# Problem to solve:
Show each line that has the string "part" in it.

#### Supplied information

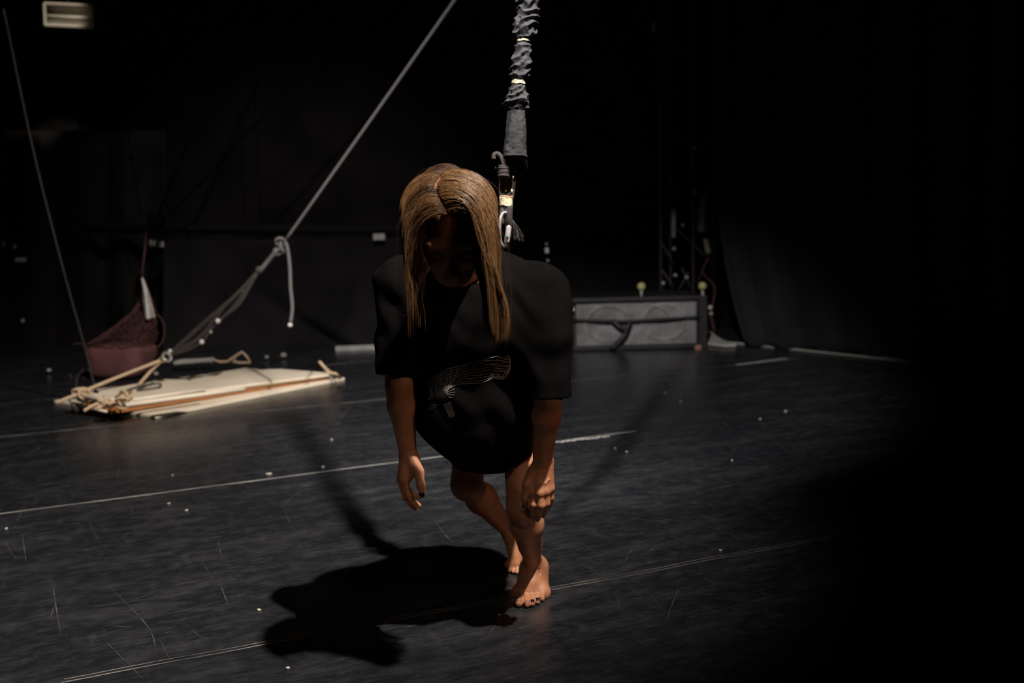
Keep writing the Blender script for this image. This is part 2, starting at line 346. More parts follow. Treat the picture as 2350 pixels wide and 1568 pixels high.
# back wall dressing: low swagged masking cloth under a batten
def cloth(name, f, nu, nv, m, label=None, cat=None, th=.01):
    vs = [f(i / nu, j / nv) for j in range(nv + 1) for i in range(nu + 1)]
    mb = MB().add(vs, [(j * (nu + 1) + i, j * (nu + 1) + i + 1, (j + 1) * (nu + 1) + i + 1, (j + 1) * (nu + 1) + i) for j in range(nv) for i in range(nu)])
    o = mb.build(name, m); s_ = o.modifiers.new('thick', 'SOLIDIFY'); s_.thickness = th
    if label: tag(o, label, cat)
    return o
YW = 9.7
def swag(u, v):
    px = 375 + 545 * u; pt = 552 - 4 * u; e = noise.noise(Vector((u * 5, v * 2, 3)))
    pb = 826 - 30 * u + 6 * sin(u * 9) - 22 * max(0, u - .85) / .15
    py = pt + (pb - pt) * v; fold = .05 * sin((u * 16) + v * 3 + 2 * noise.noise(Vector((u * 3, v * 2, 0)))) * (.3 + v) + .06 * e + .14 * math.exp(-((u - .30 - .5 * v ** 2) ** 2) / .004) * v - .10 * math.exp(-((u - .87 + .1 * v) ** 2) / .003) * v
    return Yp(px, py, YW - .1 + fold - .25 * v * v)
cloth('masking_curtain', swag, 160, 60, VELVET, 'low dark masking curtain swagged along the back wall under the horizontal pipe', 'curtain')
pipe = thing('batten_pipe', 'thick black horizontal pipe across the back wall above the low curtain', 'pipe', Yp(600, 526, YW))
pp = MB(); tube(pp, [Yp(195, 523, YW), Yp(1000, 530, YW)], .045, 14); pp.build('pipe', mat('matt_black_pipe', (.012, .012, .012), .95, spec=.1), pipe)
for x in (215, 600, 985): m_ = MB(); c = Yp(x, 523 + (x - 195) * .009, YW); tube(m_, [c, Vector((c.x, c.y, 6.4))], .004, 6); m_.build('hanging_wire', GAP, pipe)
def lcurt(u, v): return Yp(-260 + 640 * u, 300 + 560 * v, YW + .25 + .06 * sin(u * 34 + 2 * noise.noise(Vector((u * 6, v, 0)))))
cloth('side_curtain', lcurt, 200, 10, WALL, 'flat black drape behind the net sack at the back wall', 'curtain')
# wall-mounted floodlight, top left
fl_ = thing('floodlight', 'cream trough-shaped floodlight housing high on the dark back wall', 'floodlight', Yp(156, 36, 9.4))
Q = lambda px, py, y: Yp(px, py, y)
def trough(u, v):
    x0, x1 = 104 + 106 * u, 0; t = v; y0 = 11 + 5 * u; y1 = 56 + 6 * u + 0; return Q(x0 + 2 * t, y0 + (y1 - y0) * t, 9.42 + .16 * sin(pi * t) ** .6)
vs = [trough(i / 4, j / 24) for j in range(25) for i in range(5)]
o = MB().add(vs, [(j * 5 + i, j * 5 + i + 1, (j + 1) * 5 + i + 1, (j + 1) * 5 + i) for j in range(24) for i in range(4)]).build('reflector', CREAMM, fl_); sm = o.modifiers.new('thick', 'SOLIDIFY'); sm.thickness = .008
fr = MB(); cs = [Q(102, 8, 9.4), Q(210, 13, 9.4), Q(212, 63, 9.4), Q(104, 58, 9.4)]
for a, b in zip(cs, cs[1:] + cs[:1]): tube(fr, [a, b], .014, 6)
fr.build('frame', CREAMM, fl_, smooth=False)
lt = MB(); tube(lt, [Q(106, 37, 9.45), Q(209, 42, 9.45)], .018, 10); lt.build('lamp_tube', CREAMM, fl_)
bk = MB(); tube(bk, [Q(156, 10, 9.5), Q(156, -60, 9.6)], .012, 8); bk.build('bracket', BLACK, fl_)
hs = MB(); c = (cs[0] + cs[2]) / 2; box(hs, c + Vector((0, .22, 0)), .40, .06, .2); hs.build('housing', BLACK, fl_, smooth=False)
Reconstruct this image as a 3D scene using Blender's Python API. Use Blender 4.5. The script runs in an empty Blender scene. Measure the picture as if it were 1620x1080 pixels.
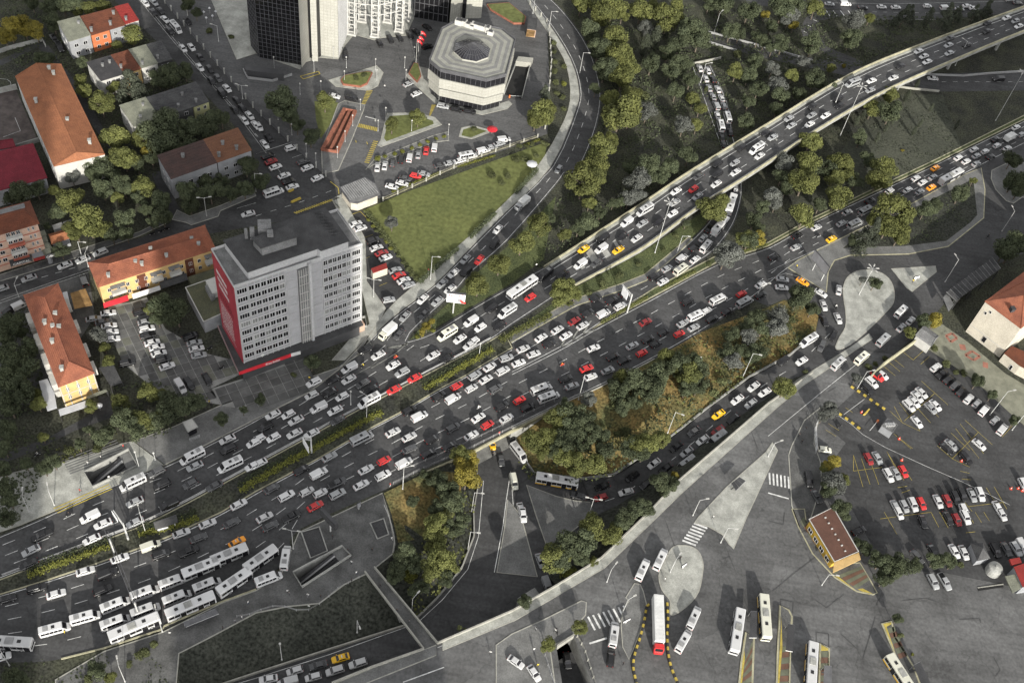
import bpy, bmesh, math, random
import numpy as np
from mathutils import Vector, Matrix, geometry
random.seed(7)
R = random.Random(11)
scene = bpy.context.scene
COL = scene.collection

# ------------------------------------------------------------------ camera
FPX, CX, CY, CAMH = 1700.0, 810.0, 540.0, 250.0      # focal length in photo pixels, centre, height above the highway
_n = Vector((565 - CX, 1950 - CY, FPX)).normalized()   # straight down, seen from the camera
_f = (Vector((0, 0, 1)) - _n * _n.z).normalized()
_r = _n.cross(_f)
cam = bpy.data.cameras.new("camera"); camo = bpy.data.objects.new("camera", cam); COL.objects.link(camo)
M3 = Matrix(((_r.x, -_r.y, -_r.z), (_f.x, -_f.y, -_f.z), (-_n.x, _n.y, _n.z)))
camo.matrix_world = Matrix.Translation((0, 0, CAMH)) @ M3.to_4x4()
cam.sensor_width = 36; cam.lens = FPX / 1620 * 36; cam.clip_start = 1; cam.clip_end = 6000
scene.camera = camo

# ------------------------------------------------------------------ sky, sun, exposure
SUN_EL, SUN_AZ = math.radians(20.0), math.radians(20.7)   # shadows run away from the camera, 20.7 degrees to the left
W = bpy.data.worlds.new("World"); scene.world = W; W.use_nodes = True
nt = W.node_tree; bg = nt.nodes["Background"]
sky = nt.nodes.new("ShaderNodeTexSky"); sky.sky_type = 'NISHITA'; sky.sun_disc = False
sky.sun_elevation = SUN_EL
to_sun = Vector((math.sin(SUN_AZ) * math.cos(SUN_EL), -math.cos(SUN_AZ) * math.cos(SUN_EL), math.sin(SUN_EL)))
sky.sun_rotation = math.atan2(to_sun.x, to_sun.y)
hs = nt.nodes.new("ShaderNodeHueSaturation"); hs.inputs['Saturation'].default_value = 0.06
nt.links.new(sky.outputs[0], hs.inputs['Color']); nt.links.new(hs.outputs[0], bg.inputs[0])
bg.inputs[1].default_value = 0.15
sd = bpy.data.lights.new("sun", 'SUN'); sd.energy = 3.5; sd.angle = math.radians(0.5); sd.color = (1.0, 0.955, 0.86)
so = bpy.data.objects.new("sun", sd); COL.objects.link(so)
so.rotation_euler = to_sun.to_track_quat('Z', 'Y').to_euler()
vs = scene.view_settings; vs.view_transform = 'Standard'; vs.look = 'None'; vs.gamma = 1; vs.use_curve_mapping = False
vs.exposure = 1.2
scene.cycles.max_bounces = 4; scene.cycles.diffuse_bounces = 2; scene.cycles.glossy_bounces = 2
scene.cycles.transmission_bounces = 2; scene.cycles.transparent_max_bounces = 4

# ------------------------------------------------------------------ photo pixel -> place in the world
def ray(x, y):
    v = Vector((x - CX, y - CY, FPX)); return Vector((v.dot(_r), v.dot(_f), -v.dot(_n)))
def P(x, y, z=0.0):
    d = ray(x, y); t = (z - CAMH) / d.z
    return Vector((d.x * t, d.y * t, z))
def proj(p):
    v = _r * p[0] + _f * p[1] + _n * (CAMH - p[2]); return (CX + FPX * v.x / v.z, CY + FPX * v.y / v.z)
def PS(x, y, zf, add=0.0):
    z = 0.0
    for _ in range(8): z = zf(P(x, y, z + add))
    return P(x, y, z + add)
def pxm(p):                                           # photo pixels per metre (sideways) at p
    a = proj(p); b = proj(Vector(p) + Vector((1, 0, 0))); return math.hypot(a[0] - b[0], a[1] - b[1])
def pts(s):
    """'@rc x,y x,y' : pixels read in tile (row, column) of the photo enlarged four times; '@i' : plain photo pixels."""
    o = (0, 0); k = 1.0; out = []
    for t in s.split():
        if t[0] == '@':
            if t == '@i': o = (0, 0); k = 1.0
            else: o = (int(t[2]) * 405, int(t[1]) * 270); k = 0.25
        else:
            a = t.split(','); out.append((o[0] + float(a[0]) * k, o[1] + float(a[1]) * k) + tuple(float(q) for q in a[2:]))
    return out
def WP(s, z=0.0): return [P(q[0], q[1], z) for q in pts(s)]
# heights: the flyover climbs to the right; the lower roads dip to -6 m under the highway
_va, _vb = P(860, 440), P(1620, 30, 9); _vd = (_vb - _va).to_2d(); _vl = _vd.length; _vd.normalize()
def z_fly(p):
    s = (Vector((p[0], p[1])) - _va.to_2d()).dot(_vd) / _vl
    return float(np.interp(s, [0, .12, .35, .6, 1.0, 1.3], [0, 1.2, 5.2, 7.6, 9.0, 9.0]))
_la, _lb = P(1262, 582), P(1000, 770, -6); _ld = (_lb - _la).to_2d(); _ll = _ld.length; _ld.normalize()
def z_low(p):
    s = (Vector((p[0], p[1])) - _la.to_2d()).dot(_ld) / _ll
    s = min(1.0, max(0.0, s)); return -6.0 * (s * s * (3 - 2 * s))
def z_flat(p): return 0.0

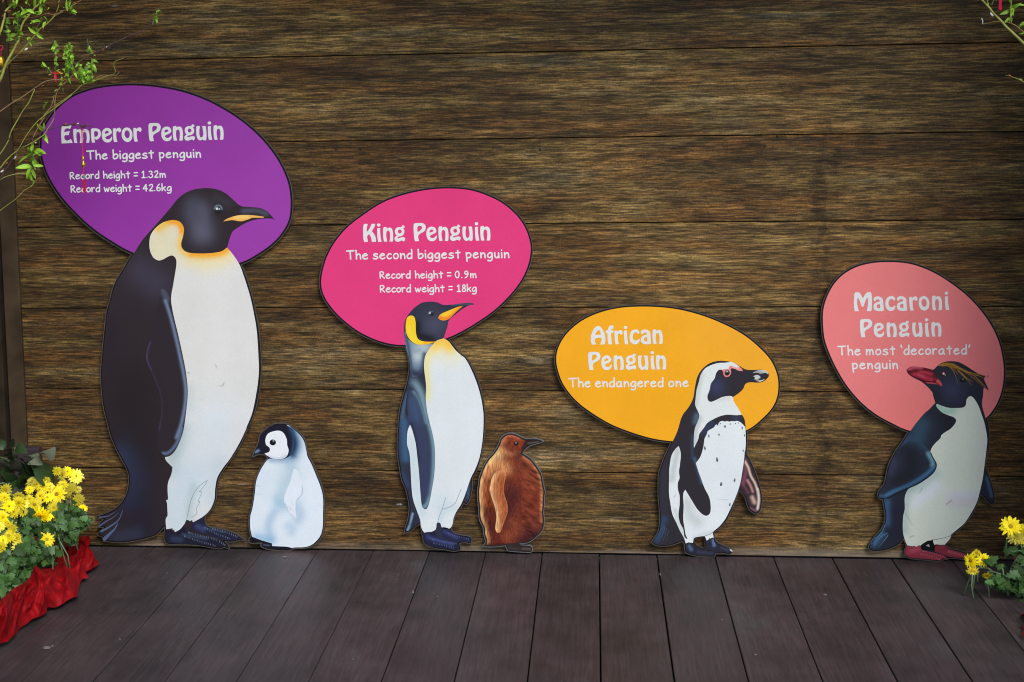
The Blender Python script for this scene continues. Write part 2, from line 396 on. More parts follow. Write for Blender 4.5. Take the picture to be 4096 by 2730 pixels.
SG = {  # handwriting letters: width, pen lines (y up, x-height 20)
 'T': (28, [[(0,31.5),(28,32.5)],[(13.5,31.5),(15.5,0)]]),
 'h': (18, [[(0,34),(1.5,17),(2,0)],[(2,12),(7,18),(13,19),(17,13),(18,0)]]),
 'e': (19, [[(2,11),(10,13),(17,15),(14,19.5),(8,20),(2,15),(0,8),(4,1.5),(11,0),(19,4)]]),
 'b': (19, [[(0,35),(1,18),(2,1),(10,.5),(17,5),(19,12),(14,18),(7,17),(2,12)]]),
 'i': (1.5, [[(0,19.5),(1.5,0)],[(0,29),(.3,29.6)]]),
 'g': (18, [[(17,18),(11,20),(4,16),(0,9),(3,2),(10,1),(16,8),(17.5,18),(18,0),(16,-9),(9,-12),(1,-10)]]),
 's': (17, [[(16,18.5),(9,20),(2,16.5),(3,12.5),(10,10.5),(16,8),(17,3.5),(11,.3),(4,.3),(0,2)]]),
 't': (17, [[(8,30),(9,15),(10,0)],[(0,20.5),(17,21.5)]]),
 'p': (18, [[(0,20),(2,0),(3.5,-13)],[(1.5,13),(6,19),(13,19),(18,12),(15,3),(8,.5),(3,2)]]),
 'n': (17, [[(0,20),(1.5,0)],[(1.5,10),(6,17),(11,19),(15.5,14),(17,0)]]),
 'u': (17, [[(0,19.5),(1,6),(6,.3),(11,1),(15,7)],[(15,19.5),(16,8),(17,0)]]),
 'R': (21, [[(0,29),(1.5,0)],[(0,29),(9,31),(17,26),(14,18),(2,13.5)],[(5,14),(21,0)]]),
 'c': (16, [[(15,17.5),(9,20),(3,15),(0,8),(4,1),(10,0),(16,3)]]),
 'o': (18, [[(9,20),(2,16),(0,9),(4,1),(10,0),(17,5),(18,13),(14,19),(9,20),(7,19.5)]]),
 'r': (14, [[(0,20),(1.5,0)],[(1.5,12),(5,18),(10,20),(14,18.5)]]),
 'd': (18, [[(17.5,35),(18,0)],[(17.5,16),(10,20),(3,15),(0,8),(4,1),(11,0),(17.5,7)]]),
 'w': (25, [[(0,19),(3,9),(6,0)],[(6,0),(12,16)],[(12,16),(18,0)],[(18,0),(22,9),(25,19)]]),
 '=': (16, [[(0,24),(16,24.5)],[(0,9),(16,9.5)]]),
 'a': (21, [[(17,18),(10,20),(3,15),(0,8),(4,1),(11,1),(16,8),(17,18),(18,4),(21,0)]]),
 'm': (26, [[(0,20),(1,0)],[(1,10),(5,17),(9,19),(12,14),(12.5,0)],[(12.5,11),(17,18),(21,19),(24,13),(26,0)]]),
 'k': (17, [[(0,34),(1,0)],[(16,19),(1,9)],[(6,12),(17,0)]]),
 '1': (16, [[(1,24),(8,31)],[(8,31),(8.5,0)],[(1,0),(16,0)]]),
 '.': (.6, [[(0,1),(.6,1)]]),
 '3': (18, [[(1,28),(9,31),(15,26),(13,19),(7,17),(15,15),(18,8),(14,1),(6,0),(0,4)]]),
 '2': (18, [[(1,25),(7,31),(14,30),(16,23),(11,13),(1,1,1),(18,1)]]),
 '4': (20, [[(14.5,0),(13.5,31)],[(13.5,31),(0,11)],[(0,11),(20,11)]]),
 '6': (17, [[(13,32),(6,24),(1,14),(2,4),(9,0),(16,3),(17,11),(11,16),(3,11)]]),
 '8': (17, [[(9,17),(3,22),(4,29),(10,31),(15,27),(13,20),(8,16),(2,10),(2,3),(9,0),(16,4),(15,12),(9,17)]]),
 '9': (16, [[(15,22),(9,16),(2,19),(2,27),(9,31),(15,27),(16,16),(11,5),(3,0)]]),
 '0': (18, [[(10,31),(3,26),(0,15),(4,3),(10,0),(16,6),(18,17),(15,28),(10,31),(8,30.5)]]),
 '<': (2, [[(0,35),(2,26)]]), '>': (4, [[(4,35),(0,26)]]),
}
def writing(parent, words, wid, hs, level, name='lettering'):
    """words: (text, x_left, x_right, baseline_left, baseline_right) outer extents in photo px"""
    outs = []
    for tx, xa, xb, ya, yb in words:
        xa += wid / 2; xb -= wid / 2
        tot = sum(SG[c][0] for c in tx) * hs
        n = len(tx) - 1
        gap = (xb - xa - tot) / n if n else 0
        sx = hs
        if n and gap < wid * 1.25:     # squeeze letters a little rather than let them touch
            gap = wid * 1.25; sx = (xb - xa - gap * n) / sum(SG[c][0] for c in tx)
        x = xa
        for ch in tx:
            wd, lines = SG[ch]
            for ln in lines:
                a = np.array([(x + p[0] * sx, 0, 1.0 if len(p) > 2 else 0.0) for p in ln])
                a[:, 1] = ya + (yb - ya) * (a[:, 0] - xa) / max(xb - xa, 1) - np.array([p[1] for p in ln]) * hs
                outs.append(strokepoly(smooth(a, False, 2.6), wid))
            x += wd * sx + gap
    return sheet(name, parent, None, TXT, level, outers=outs)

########

# Written answer:
Keep writing the Blender script for this image. This is part 2, starting at line 346. More parts follow. Treat the picture as 2350 pixels wide and 1568 pixels high.
The Blender Python script for this scene continues. Write part 2, from line 396 on. More parts follow. Write for Blender 4.5. Take the picture to be 4096 by 2730 pixels.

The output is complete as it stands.